Tuesday, July 21, 2009

Devotional 210709

Dear brothers and sisters,
Good morning. I did not know why I was so sleepy this morning. I need to seek Him for more strength to face the challenge of today. Life is full of excitement. There are so much potential in us to be utilized for the blessing of others and our own fulfillment. The main thing is to focus; do one thing at a time. Prioritization is to identify the things that we need to accomplish in life in according to their importance. Make sure I don’t exhaust myself in doing just the urgent things but not the important things, or spinning the wheel on things without significant values.

"Blessed are the poor in spirit, for theirs is the kingdom of heaven" (Matthew 5:3). Beware of placing Our Lord as a Teacher first. If Jesus Christ is a Teacher only, then all He can do is to torture me by erecting a standard I cannot attain. What is the use of presenting me with an ideal I cannot possibly come near? I am happier without knowing it. What is the good of telling me to be what I never can be - to be pure in heart, to do more than my duty, to be perfectly devoted to God? I must know Jesus Christ as Savior before His teaching has any meaning for me other than that of an ideal, which leads to despair. But when I am born again of the Spirit of God, I know that Jesus Christ did not come to teach only: He came to make me what He teaches I should be. The Redemption means that Jesus Christ can put into any man the disposition that ruled His own life, and all the standards God gives are based on that disposition.

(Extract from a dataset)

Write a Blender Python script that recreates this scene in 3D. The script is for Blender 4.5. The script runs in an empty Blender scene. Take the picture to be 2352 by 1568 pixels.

The teaching of the Sermon on the Mount produces despair in the natural man - the very thing Jesus means it to do. As long as we have a self-righteous, conceited notion that we can carry out Our Lord's teaching, God will allow us to go on until we break our ignorance over some obstacle, then we are willing to come to Him as paupers and receive from Him. "Blessed are the paupers in spirit," that is the first principle in the Kingdom of God. The bedrock in Jesus Christ's kingdom is poverty, not possession; not decisions for Jesus Christ, but a sense of absolute futility or inadequacy - I cannot begin to do it. Then Jesus says - Blessed are you! That is the entrance, and it does take us a long while to believe we are poor! The knowledge of our own poverty brings us to the moral frontier where Jesus Christ works.

The problem with Christians today is similar to the Church of Laodicea. Jesus warned us of this church, “I know your deeds, that you are neither cold nor hot. I wish you were either one or the other! So, because you are lukewarm--neither hot nor cold--I am about to spit you out of my mouth. You say, 'I am rich; I have acquired wealth and do not need a thing.' But you do not realize that you are wretched, pitiful, poor, blind and naked. I counsel you to buy from me gold refined in the fire, so you can become rich; and white clothes to wear, so you can cover your shameful nakedness; and salve to put on your eyes, so you can see” (Revelation 3:15-18). Jesus was referring to the hot spring of Laodicea. A hot spring is full of minerals that are good for healing purpose when it is hot. And when a hot spring completely cool down, with all the minerals settle down on the riverbed, the water becomes drinkable. A lukewarm hot spring is definitely useless; it cannot be used for healing or drinking. If a person drinks a lukewarm hot spring will vomit. That’s how our Lord Jesus describes a lukewarm church or Christian; it is useless in the Kingdom of God. And it will only make people vomit.

When God puts you in a inadequate situation, He wants you to realize how pitiful and poor you are, so that you would seek God for real satisfaction; to quench your thirst or feed your hunger. If you still feel that you are capable to run your life or independent from God, you will never be able to experience the joy of the Kingdom of God.